A Dance to the Music of Wine

Written by me, and originally published in The Australian Financial Review, August 2005

'The job of any wine region,' Tim Kirk of Clonakilla put to me, 'is to find out which varieties sing.' This said as we drive through Canberra in heavy rain and light rush hour traffic, soothed by Allegri's Miserere (Psalm 51 apparently, that of David's repentance). Even those without Latin and who find most liturgical music just plain turgid couldn't help but be moved by this music: voices singing in perfect harmony.

Harmony is what Kirk is talking about: grapes which are perfectly in tune with the climate, soils, and topography of the place where they are grown, creating wines which express themselves with clarity and regional resonance.

Jeffrey Grosset ith glass of Cooper's Pale seated outside The Rising Sun, Auburn, Clare Valley, South Australia c. 2000

Tim Kirk of Clonakilla in the cellar (2005). Please excuse the barrel distortion (and groan-worthy photographic pun). Pic by Tim White.

Too many Australian wine regions have been planted to a hotchpotch, fruit salad collection of cultivars, winegrowers trying to be everything to everyone. Or sometimes - and this is especially true of newer wine regions - the varieties that were initially selected have proven over time to be not as successful as the early theory suggested.
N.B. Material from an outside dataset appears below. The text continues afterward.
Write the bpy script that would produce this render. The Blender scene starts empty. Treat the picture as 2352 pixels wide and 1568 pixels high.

Finding out what works and what might not work is an important stage in the evolution of any wine region: so Kirk and I are heading to a wine tasting and dinner featuring local and international examples of varieties which are not widely disseminated in the Canberra region. Specifically the white cultivars Viognier and Pinot gris/grigio (what I refer to as pinot g); and the blacks, Sangiovese and Tempranillo.

Not that Canberra doesn't already have a lot to proud of. It does a great job with Shiraz in a rich but spicy style. Also with Riesling: the '05s I've tasted so far have been as good as any from any region, in a really distinct lemony floral style - Rieslings with plenty of chew.
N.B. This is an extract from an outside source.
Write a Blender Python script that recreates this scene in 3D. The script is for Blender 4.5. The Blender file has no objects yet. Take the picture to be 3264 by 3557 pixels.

Then there are also the odd good solo performances with Pinot Noir (Lark Hill) and Cabernet Sauvignon (Brindabella Hills), but there are that many vineyards in the region that are not quite warm enough to reliably ripen Cabernet Sauvignon every season, yet are conversely a bit warm for Pinot. These were two of the varieties touted for the region when it first got going. But back to the alternatives.

Viognier has, in fact, been in Canberra for a while, being grown by the Kirk family at Clonakilla for more than a decade and more where it is most interestingly co-fermented with shiraz making one of the most eagerly sought wines in the country. It also does well on its own though. Clonakilla's version and that of Hardy's Kamberra winery are excellent. Hardys have planted 16 ha of the cultivar in the region which represents a major commitment.

Pinot g plantings at present are small but the wines are being fashioned in both fuller-bodied Gris styles, and crunchier Grigio versions. It should do well given the success of Riesling in the district (Pinot g being, along with Gewürztraminer and Riesling, one of the Alsace's famous trio of aromatics). Pinot g, along with Viognier, could well be the altos to sing alongside the soprano of Riesling.

Sangiovese meanwhile is, in theory, a good selection of black grape for the region. Being a thin skinned grape Sangiovese should revel in Canberra's hot, dry summers. As with all Sangiovese plantings in Australia success will greatly depend on the quality of clonal material planted.

Perhaps the most interesting selection for the region is Spain's noble black grape, Tempranillo. Theoretically it makes a lot of sense: it buds late, therefore avoiding the region's notorious spring frosts; and then ripens early. It loves heat - it is grown successfully in many warm regions in Spain - and because of its low inherent acidity will benefit greatly from Canberra's cool nights (Canberra being one of just a few legitimately 'continental' wine growing regions in Australia).

In practice the one Tempranillo that I've tasted from the region, that of Mount Majura, does show varietal characters of redcurrant-raspberry fruit, grainy-sandy tannins, and a peculiar (pleasant) fudge-dried banana flavour, albeit with a minty edge which may be due to the youth of the vines. Tempranillo definitely provides bass.

The next day I'm tasting from barrel all the different parcels that Tim Kirk will put together for his '05 Shiraz Viognier: different notes that will be arranged to form a complete harmonious work. It will be hard to top Clonakilla's latest, the '04, which is nigh-on perfect: fragrant, silky, yet powerful. Ethereal. Allegri would have been pleased to compose it and it's such a refreshing contrast to the gangsta rap muthas booming out of South Australia. Standing ovation please.